Savent-ils bien ce qu’ils font là, ces hommes qui marchent et qui meurent en Indochine ? Le dictionnaire, lui, nous rappelle le contexte géopolitique, le rôle de la Chine, mais aussi celui, bien ambigu, des États-Unis. Il nous rappelle aussi le contexte politique national de l’intervention, les prises de position des intellectuels, les atermoiements des chrétiens progressistes, le rôle du parti communiste, bien sûr, et, parmi ses membres, réserve une notice au sinistre Georges Boudarel, « instructeur politique » au camp 113 devenu ensuite… spécialiste du Vietnam dans l’université française.
Mais de tout cela, ils ne savent sans doute pas grand chose ceux qui passent de « Camargue » en « Citron », de « Mandarin » en « Thérèse » ou en « Vautour », au gré de l’inspiration de l’État-Major pour nommer les opérations dans lesquelles ils sont engagés. Le dictionnaire évoque avec précision nombre de leurs unités d’appartenance, de leurs engins (engins fluviaux, Morane 500, DC3), et quelques-uns de ces postes qui jalonnaient les itinéraires, routiers ou fluviaux, et étaient autant de cibles. Mais nos hommes se contentent chaque jour de marcher, sur les diguettes des rizières ou dans la jungle. Ou d’attendre, dans leurs petites casemates, au milieu des supplétifs indigènes, un ennemi qui ne vient pas pendant des mois, mais peut les submerger en quelques heures.

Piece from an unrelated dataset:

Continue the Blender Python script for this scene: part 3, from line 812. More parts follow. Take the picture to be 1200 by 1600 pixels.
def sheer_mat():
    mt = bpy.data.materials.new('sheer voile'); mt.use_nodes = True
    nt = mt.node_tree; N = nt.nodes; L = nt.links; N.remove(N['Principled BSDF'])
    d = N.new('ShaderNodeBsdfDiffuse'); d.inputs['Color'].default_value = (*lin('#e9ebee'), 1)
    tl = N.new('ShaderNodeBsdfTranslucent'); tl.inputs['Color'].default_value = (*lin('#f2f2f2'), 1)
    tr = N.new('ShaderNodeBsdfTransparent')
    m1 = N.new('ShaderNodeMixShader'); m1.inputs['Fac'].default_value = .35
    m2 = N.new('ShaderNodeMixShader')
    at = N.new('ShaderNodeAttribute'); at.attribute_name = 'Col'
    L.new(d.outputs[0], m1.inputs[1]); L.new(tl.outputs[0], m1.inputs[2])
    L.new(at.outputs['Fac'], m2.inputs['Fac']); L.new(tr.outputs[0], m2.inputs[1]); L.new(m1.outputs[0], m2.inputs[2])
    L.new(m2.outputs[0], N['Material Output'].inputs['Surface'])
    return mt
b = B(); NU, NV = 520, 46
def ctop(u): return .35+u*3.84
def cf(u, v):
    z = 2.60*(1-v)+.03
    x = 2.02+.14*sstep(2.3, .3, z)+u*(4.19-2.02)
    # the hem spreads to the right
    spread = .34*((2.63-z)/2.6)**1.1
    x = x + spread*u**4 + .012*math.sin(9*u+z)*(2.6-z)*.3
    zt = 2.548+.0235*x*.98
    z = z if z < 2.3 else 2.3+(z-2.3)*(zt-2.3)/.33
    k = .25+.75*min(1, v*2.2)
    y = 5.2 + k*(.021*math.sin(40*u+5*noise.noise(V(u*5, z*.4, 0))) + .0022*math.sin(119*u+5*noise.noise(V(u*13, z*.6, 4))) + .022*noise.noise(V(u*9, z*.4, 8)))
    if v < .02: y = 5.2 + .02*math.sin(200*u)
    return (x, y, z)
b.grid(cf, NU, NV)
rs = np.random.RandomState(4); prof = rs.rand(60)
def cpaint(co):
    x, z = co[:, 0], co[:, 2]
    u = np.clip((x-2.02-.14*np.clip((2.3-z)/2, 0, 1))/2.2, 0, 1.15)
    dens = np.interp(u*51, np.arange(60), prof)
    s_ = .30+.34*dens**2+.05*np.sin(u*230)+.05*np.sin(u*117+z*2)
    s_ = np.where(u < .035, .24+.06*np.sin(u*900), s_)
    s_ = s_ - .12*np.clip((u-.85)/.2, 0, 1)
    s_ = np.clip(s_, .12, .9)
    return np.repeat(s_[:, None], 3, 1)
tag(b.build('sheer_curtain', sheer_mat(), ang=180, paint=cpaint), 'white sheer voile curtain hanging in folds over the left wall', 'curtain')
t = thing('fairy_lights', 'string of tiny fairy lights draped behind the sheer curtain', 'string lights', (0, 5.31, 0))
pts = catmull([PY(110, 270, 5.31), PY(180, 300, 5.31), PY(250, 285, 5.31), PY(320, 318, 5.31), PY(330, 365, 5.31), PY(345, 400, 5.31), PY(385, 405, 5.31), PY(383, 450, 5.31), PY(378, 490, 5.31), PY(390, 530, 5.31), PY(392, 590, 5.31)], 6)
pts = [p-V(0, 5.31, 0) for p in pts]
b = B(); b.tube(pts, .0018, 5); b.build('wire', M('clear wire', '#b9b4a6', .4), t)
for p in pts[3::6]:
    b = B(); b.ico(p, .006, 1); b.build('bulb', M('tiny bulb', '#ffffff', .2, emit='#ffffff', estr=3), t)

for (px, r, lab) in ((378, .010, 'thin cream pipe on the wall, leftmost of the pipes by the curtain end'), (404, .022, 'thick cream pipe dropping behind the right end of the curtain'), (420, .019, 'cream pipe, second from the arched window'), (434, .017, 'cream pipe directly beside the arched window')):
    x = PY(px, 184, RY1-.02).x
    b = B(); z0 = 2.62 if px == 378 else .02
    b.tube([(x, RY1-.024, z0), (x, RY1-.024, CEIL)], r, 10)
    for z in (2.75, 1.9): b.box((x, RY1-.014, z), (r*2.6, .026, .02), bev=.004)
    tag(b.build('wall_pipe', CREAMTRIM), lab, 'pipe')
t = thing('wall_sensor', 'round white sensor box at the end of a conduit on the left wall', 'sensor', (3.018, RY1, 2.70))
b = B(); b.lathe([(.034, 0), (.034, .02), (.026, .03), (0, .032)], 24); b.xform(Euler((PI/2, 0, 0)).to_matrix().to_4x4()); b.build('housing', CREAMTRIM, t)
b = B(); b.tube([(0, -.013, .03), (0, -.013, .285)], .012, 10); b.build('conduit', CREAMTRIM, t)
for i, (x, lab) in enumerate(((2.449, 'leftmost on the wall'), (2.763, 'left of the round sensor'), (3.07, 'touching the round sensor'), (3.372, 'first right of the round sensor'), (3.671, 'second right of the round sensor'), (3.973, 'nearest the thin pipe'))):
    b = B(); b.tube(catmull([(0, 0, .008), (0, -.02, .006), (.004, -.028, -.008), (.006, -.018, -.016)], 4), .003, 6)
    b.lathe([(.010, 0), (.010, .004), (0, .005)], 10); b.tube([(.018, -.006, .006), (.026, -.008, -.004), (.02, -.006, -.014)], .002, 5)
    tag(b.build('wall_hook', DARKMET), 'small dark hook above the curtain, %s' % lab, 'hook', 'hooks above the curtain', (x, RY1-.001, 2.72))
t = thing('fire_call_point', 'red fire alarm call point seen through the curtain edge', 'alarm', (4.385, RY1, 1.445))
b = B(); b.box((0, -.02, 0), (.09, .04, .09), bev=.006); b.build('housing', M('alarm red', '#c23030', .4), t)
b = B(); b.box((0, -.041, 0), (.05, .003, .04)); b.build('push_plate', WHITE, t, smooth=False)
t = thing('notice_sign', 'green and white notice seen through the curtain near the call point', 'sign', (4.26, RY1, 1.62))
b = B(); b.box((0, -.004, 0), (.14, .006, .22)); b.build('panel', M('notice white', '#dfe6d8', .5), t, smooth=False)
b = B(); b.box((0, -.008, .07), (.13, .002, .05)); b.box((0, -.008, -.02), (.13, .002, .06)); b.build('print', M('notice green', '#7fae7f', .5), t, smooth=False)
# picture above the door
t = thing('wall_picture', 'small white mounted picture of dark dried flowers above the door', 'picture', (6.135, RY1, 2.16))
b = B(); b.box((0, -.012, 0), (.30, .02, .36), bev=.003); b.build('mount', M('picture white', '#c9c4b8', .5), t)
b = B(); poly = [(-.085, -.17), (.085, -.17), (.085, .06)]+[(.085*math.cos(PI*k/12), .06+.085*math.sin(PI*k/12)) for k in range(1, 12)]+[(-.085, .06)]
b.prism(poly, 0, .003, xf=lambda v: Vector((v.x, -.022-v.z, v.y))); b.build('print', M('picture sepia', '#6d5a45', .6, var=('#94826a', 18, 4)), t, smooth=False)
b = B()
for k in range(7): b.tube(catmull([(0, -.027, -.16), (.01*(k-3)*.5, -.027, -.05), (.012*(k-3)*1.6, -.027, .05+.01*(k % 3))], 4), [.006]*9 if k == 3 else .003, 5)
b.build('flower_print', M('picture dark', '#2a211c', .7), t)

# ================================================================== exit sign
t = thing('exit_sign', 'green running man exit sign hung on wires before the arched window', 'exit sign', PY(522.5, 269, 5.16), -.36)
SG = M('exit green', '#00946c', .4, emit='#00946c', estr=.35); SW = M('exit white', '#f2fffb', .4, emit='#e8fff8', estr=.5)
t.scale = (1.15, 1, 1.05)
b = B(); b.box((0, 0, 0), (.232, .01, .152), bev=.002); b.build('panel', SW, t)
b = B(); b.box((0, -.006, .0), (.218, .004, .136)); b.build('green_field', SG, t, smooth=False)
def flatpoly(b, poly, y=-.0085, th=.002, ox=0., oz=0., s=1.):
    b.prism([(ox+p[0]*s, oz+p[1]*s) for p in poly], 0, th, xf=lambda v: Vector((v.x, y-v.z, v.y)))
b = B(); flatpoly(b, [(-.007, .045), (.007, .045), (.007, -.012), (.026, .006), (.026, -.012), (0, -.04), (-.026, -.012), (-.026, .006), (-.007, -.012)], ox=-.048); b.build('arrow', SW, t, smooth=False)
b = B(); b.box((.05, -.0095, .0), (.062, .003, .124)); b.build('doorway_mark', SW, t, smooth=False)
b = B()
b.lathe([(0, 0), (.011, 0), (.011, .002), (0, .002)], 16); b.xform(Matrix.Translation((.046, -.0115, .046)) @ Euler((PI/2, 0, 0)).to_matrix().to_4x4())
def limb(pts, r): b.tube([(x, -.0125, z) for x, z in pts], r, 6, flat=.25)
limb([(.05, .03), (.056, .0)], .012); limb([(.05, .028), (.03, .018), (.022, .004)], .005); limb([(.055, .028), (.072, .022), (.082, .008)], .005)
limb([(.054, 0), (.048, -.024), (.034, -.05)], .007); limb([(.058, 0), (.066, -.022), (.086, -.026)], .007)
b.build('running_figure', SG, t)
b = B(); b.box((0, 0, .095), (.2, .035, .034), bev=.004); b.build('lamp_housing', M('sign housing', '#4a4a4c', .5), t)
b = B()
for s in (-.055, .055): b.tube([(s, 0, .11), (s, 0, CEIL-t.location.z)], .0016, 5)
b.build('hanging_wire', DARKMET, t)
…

Ailleurs, on se pose la question des tactiques à employer face à cet ennemi diffus, qui a vite compris qu’il doit refuser un affrontement direct qui lui est défavorable, et qui, sans états d’âme, sait ne pas s’embarrasser de ses blessés comme le firent, pour leur perte, les colonnes françaises de la RC4. Repli sur le « delta utile », ou contrôle des frontières lointaines ? Emploi de l’artillerie, et des bombardements, ou éparpillements de petits groupes de commandos ? Peut-on amener le vietminh au combat par des forces projetées implantées dans des « hérissons » et le briser ainsi ? À Na San, en novembre 1952, Giap échoue dans son attaque et perd 3.500 hommes. Mais un an et demi après, en mars 1954, ses pertes énormes – entre 10.000 et 20.000 tués et blessés – lui permettent de l’emporter dans une autre cuvette, celle de Diên Biên Phu. Pour nos troupes, on comptera 7 000 tués, blessés ou disparus sur Anne-Marie, Béatrice, Claudine, Dominique, Éliane, Gabrielle, Huguette, Isabelle ou Junon ; et près de 10 000 prisonniers, dont 60 % mourront dans les camps.
Trois mois après la chute de ce camp retranché dont Jean-Pax Méfret chantera plus tard le souvenir – le texte de sa chanson est dans la notice –, le 21 juillet 1954, le cessez-le feu est signé à Genève. Sur le Pasteur, les survivants voient s’éloigner un rivage qu’ils n’oublieront pas. C’est tout le mérite, nous le disions, de ce superbe ouvrage, riche, clair, précis, dont le foisonnement se découvre par petites touches, que, non content de nous offrir des éléments de compréhension et d’analyse géopolitique et stratégique d’un conflit important, il puisse aussi nous en rendre l’ambiance et parvenir à nous faire comprendre ce qui se cache derrière « l’Indo », ce mot de passe de toute une génération.